Because there is a fallacy in which the left believes- that in the world there is a finite amount of wealth. They view wealth as a pile of money in the middle of a room. And if one person grabs a handful then there’s less money for the next. But if this is true, why are some of the rich OK? The Hollywood starlet, the professional athlete, the lawyer running for a senate seat who feels everyone’s pain. Why is the rich businessman, who actually employs people, the target for their scorn? If the athlete makes 20 million per year doesn’t that mean that a teacher somewhere has to take a pay cut?
Well, no. Wealth is created. The pile of money can grow.

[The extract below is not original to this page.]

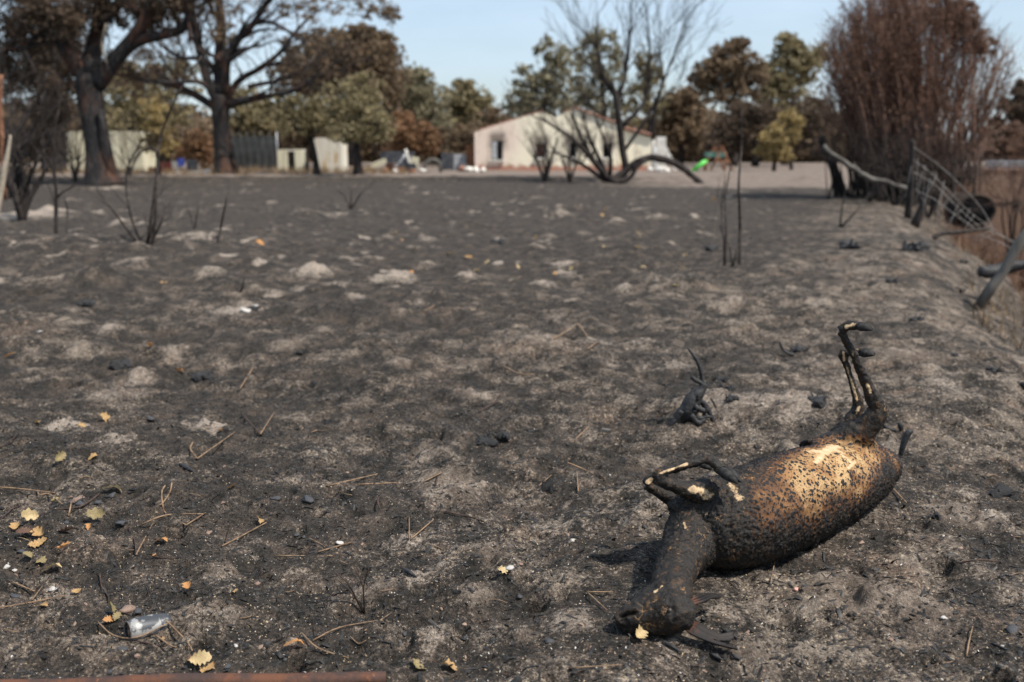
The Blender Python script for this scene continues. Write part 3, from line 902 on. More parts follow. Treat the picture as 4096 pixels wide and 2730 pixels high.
    char = m.mix(m.mr(n1, .52, .70), char, (.085, .047, .022))
    tan = m.mix(m.mr(b_, .35, .95), (.15, .062, .02), (.50, .33, .155))
    tan = m.mix(m.mr(n3, .42, .60), tan, m.mix(m.mr(b_, .4, .9), (.15, .062, .02), (.36, .195, .075)))
    tan = m.mix(m.mr(n2, .52, .64), tan, (.12, .055, .022))
    f = m.math('ADD', b_, m.math('MULTIPLY', m.math('SUBTRACT', n2, .5), 1.0))
    f = m.math('ADD', f, m.math('MULTIPLY', m.math('SUBTRACT', n1, .5), .9))
    col = m.mix(m.mr(f, .14, .62), char, tan)
    n4 = m.noise(48, 6, .8)
    cf = m.math('ADD', c_, m.math('MULTIPLY', m.math('SUBTRACT', n4, .5), 1.5))
    col = m.mix(m.mr(cf, .50, .80), col, m.mix(n1, (.46, .28, .13), (.72, .56, .36)))
    ve = m.n('TexVoronoi'); ve.feature = 'DISTANCE_TO_EDGE'; ve.inputs['Scale'].default_value = 26
    wv = m.n('VectorMath'); wv.operation = 'ADD'; nv = m.n('TexNoise'); nv.inputs['Scale'].default_value = 40; m.put(nv.inputs['Vector'], m.co)
    sv = m.n('VectorMath'); sv.operation = 'SCALE'; m.t.links.new(nv.outputs['Color'], sv.inputs[0]); sv.inputs['Scale'].default_value = .05
    m.put(wv.inputs[0], m.co); m.t.links.new(sv.outputs[0], wv.inputs[1]); m.t.links.new(wv.outputs[0], ve.inputs['Vector'])
    crack = m.math('MULTIPLY', m.mr(ve.outputs['Distance'], .008, .036, 1, 0), m.mr(m.noise(11, 5, .65), .555, .64))
    col = m.mix(crack, col, m.mix(n2, (.16, .075, .03), (.42, .25, .11)))
    nf = m.mr(m.math('MULTIPLY', d_, m.mr(c_, .2, .6, 1.0, .3)), .28, .5)
    col = m.mix(nf, col, (.012, .011, .011))
    nb = m.bump(n1, .35, .008); nb = m.bump(n2, .8, .0035, nb)
    mat = m.done(col, nb, m.mr(n2, .3, .7, .42, .75))
    body = link(me, 'body', mat, root)
    # hooves: two toes each
    hoof = simple('charred_hoof', (.012, .0115, .011), (.045, .043, .041), 70, .75, .6, .004, .2)
    def hf(a, b, Y0, Y1, r, spread):
        A_, B_ = P(a[0], a[1], Y0), P(b[0], b[1], Y1)
        d = (B_ - A_).normalized(); s = d.cross(Vector((0, 0, 1))).normalized()
        u = s.cross(d)
        h = MB()
        for sg in (-1, 1):
            o = s * sg * r * spread
            h.tube([A_ + o * .6, A_.lerp(B_, .3) + o, A_.lerp(B_, .62) + o - u * r * .1, A_.lerp(B_, .86) + o * 1.05 - u * r * .3, B_ + o * 1.1 - u * r * .5],
                   [r * .75, r, r * .8, r * .48, r * .08], 10)
        h.build('hoof', hoof, root)
    hf((3425, 1304), (3492, 1312), 3.675, 3.65, .017, .55)
    hf((3440, 1410), (3500, 1412), 3.875, 3.85, .0185, .55)
    hf((2885, 1880), (2962, 1924), 3.115, 3.06, .018, .55)
    hf((2795, 1850), (2850, 1870), 3.26, 3.25, .014, .5)
    # clouded eye
    e = MB(); ev = Vector(eye)
    bm = bmesh.new(); bmesh.ops.create_icosphere(bm, subdivisions=2, radius=.0055)
    mm = bpy.data.meshes.new('eye'); bm.to_mesh(mm); bm.free()
    eo = link(mm, 'eye', simple('clouded_eye', (.05, .04, .03), (.11, .09, .07), 80, .3, .1, .001, .5), root)
    eo.location = ev - root.location
    # ribbed burnt ear in front of the head and the shrivelled one behind it
    em = NT('burnt_ear', .65, .3)
    fx = em.noise(30, 4, .6); fs = em.attr('along')
    col = em.mix(em.mr(fs, .0, .4), (.12, .048, .026), (.024, .017, .015)); col = em.mix(em.mr(fx, .38, .58), col, (.014, .012, .011))
    earm = em.done(col, em.bump(fx, .5, .003))
    def strip(name, path, width, ridges, amp, fork=None):
        q = spline([tuple(p) for p in path], 8); K = len(q); Wd = np.interp(np.linspace(0, 1, K), np.linspace(0, 1, len(width)), width)
        verts, faces, al = [], [], []
        nW = 15
        for i in range(K):
            t = q[min(i + 1, K - 1)] - q[max(i - 1, 0)]; t = t / np.linalg.norm(t)
            s = np.cross(t, [0, -.35, 1]); s /= np.linalg.norm(s); nn = np.cross(s, t)
            for j in range(nW):
                v = j / (nW - 1) * 2 - 1
                p = q[i] + s * v * Wd[i] + nn * (amp * math.cos(v * ridges * math.pi) + .5 * Wd[i] * v * v * .6)
                verts.append(p); al.append(i / (K - 1))
        for i in range(K - 1):
            for j in range(nW - 1):
                if fork and i / K > fork and abs(j - nW // 2) <= (i / K - fork) / (1 - fork) * 4: continue
                faces.append((i * nW + j, i * nW + j + 1, (i + 1) * nW + j + 1, (i + 1) * nW + j))
        me = npmesh(name, np.array(verts), np.array(faces), root.location)
        at = me.attributes.new('along', 'FLOAT', 'POINT'); at.data.foreach_set('value', np.array(al, np.float32))
        o = link(me, name, earm, root)
        s = o.modifiers.new('thickness', 'SOLIDIFY'); s.thickness = .005
        return o
    o = strip('ear', [Z(2738, 2492, .05), Z(2775, 2520, .042), Z(2825, 2545, .03), Z(2880, 2565, .02), Z(2940, 2572, .014)], [.013, .022, .019, .017, .030], 6, .0034, .62)
    o['label'] = 'ribbed reddish ear lying on the ground, its tip split'
    o = strip('ear', [Z(2765, 2412, .09), Z(2800, 2400, .092), Z(2840, 2385, .085), Z(2878, 2386, .07)], [.010, .015, .011, .004], 3, .006)
    o['label'] = 'shrivelled black ear with a tan edge behind the head'
    # tail stump
    tl = MB(); tl.tube([Z(3575, 1850, .13), Z(3595, 1875, .12), Z(3600, 1900, .10)], [.03, .018, .005], 10); tl.build('tail', M['char'], root)
    return root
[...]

For the last couple of generations, children in America have fared better than their parents. If wealth were finite, the number of poor would grow as others get rich. But poverty has declined. Today, the living standard of the poor is equivalent to a median income family of 1970 (even after adjusting for inflation). And at the same time our definition of poverty has even expanded. Using the definition of “poor households” from the Census Bureau:
- 46% own their own homes
- 76% have air conditioning (30 years ago only 36% of the entire population had AC)
- 74% own cars, 30% own 2 cars
- 97% own a color TV, over half own 2 or more
- 78% have cable or satellite TV
So, if rich and poor can gain wealth at the same time, why does the left want to eat the rich?
It boils down to envy- grief over the betterment of our neighbor’s estate. And sadly, there will always be politicians to exploit this weakness in people, promising more and more benefits to one person at the expense of another.
The danger is of course that there comes a tipping point when more of the citizenry is on the dole than those who are producing. At that point, the rich tend to pick up their ball and go home. Government is then left only with coercion to meet its financial commitments.
And history is replete with collectivist examples, past and present, of nations that have entered this dystopia. The more sloths that government creates, the faster we head in that direction.
Ask yourself who is the real threat? You won’t find a guy with a side arm showing up at your front door forcing you to buy a PC from Bill Gates. He’s rich but he’s a private citizen. On the other hand, government can use force legally. And in fact, these days they do it with ever more regularity.
Those people who advocate redistribution of wealth must control the minds of the masses by leading them into a class warfare. The mere fact that all over America finding money to build more roads in order to accommodate ever-increasing trafffic speaks to the increasing affluence of the government-defined “poor.”